À l’heure du bilan, Jean-René Godart minimise l’étendue de sa connivence, dans l’interview du 23 décembre 2018. Le journaliste a pu compter sur la mansuétude de L’Équipe, dont la maison mère est également propriétaire du Tour de France, via Amaury sport organisation.
- L’Équipe : « Mais les anti-Godart existent ».
- Jean-René Godart : « Pour les gars, j’ai été le relais en France de Lance Armstrong. Je l’ai interviewé 274 fois. Je l’ai découvert à Oslo en 1993, lors de son titre mondial. Un môme à l’enfance difficile, faite de coups, de brutalités Je suis sensible à ces cas. On a eu un rapport de bons copains. Pas plus. Je n’ai jamais été son ami. »
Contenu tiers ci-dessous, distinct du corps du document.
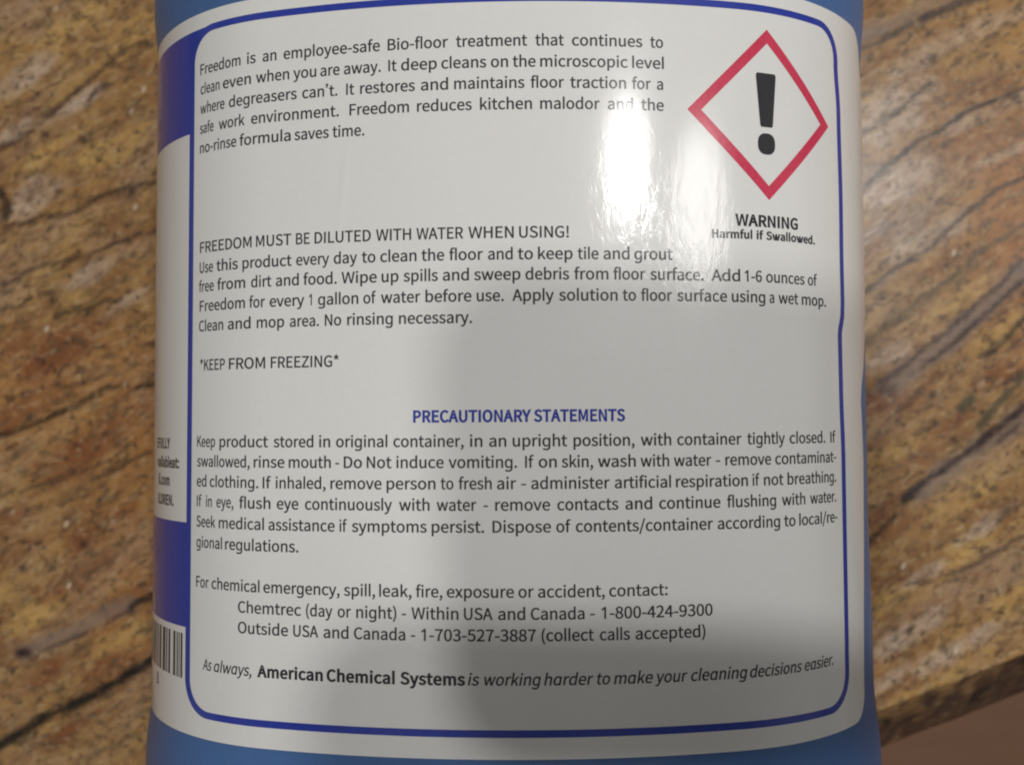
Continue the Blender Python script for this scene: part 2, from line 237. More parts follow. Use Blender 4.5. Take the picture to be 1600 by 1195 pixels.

Jean-René Godart a donc fermé les yeux sur les agissements de Lance Armstrong en raison de « l’enfance difficile » de son « bon copain ». À ce stade de l’interview, et au vu de ce que l’on sait aujourd’hui des pratiques du champion déchu et de la complicité délibérée de France 2, un journal un tant soit peu rigoureux aurait ne serait-ce qu’émis un doute sur cette interprétation incongrue. Pas l’unique quotidien sportif national français.
- L’Équipe : « Aujourd’hui, vous sentez-vous floué ? ».
- Jean-René Godard : « Floué, non, mais naïf, oui. »
- L’E : « Vous êtes encore en contact ? ».
- JRG : « Oui. »
- L’E : « Et vous ne lui tenez pas rigueur de ses mensonges ? ».
- JRG : « Non, il a avoué. »
Jean-René Godart aurait donc été « naïf ». Victime des mensonges d’Armstrong, le suiveur du Tour aura tissé la légende du Texan au mépris de l’évidence et des faits. Mais « à l’insu de son plein gré », est-on prié de croire. Partenaires commerciaux avant tout et coûte que coûte, le groupe Amaury et France Télévisions serrent les rangs. Qu’importent les aveux de l’imposteur Lance Armstrong, le spectacle doit continuer, et les profits s’accumuler sans entrave.
[1] L’Équipe du 23 août 2005.
[2] La grande imposture, Jean-Pierre de Mondenard, entretiens avec David Garcia, Hugo, 2009.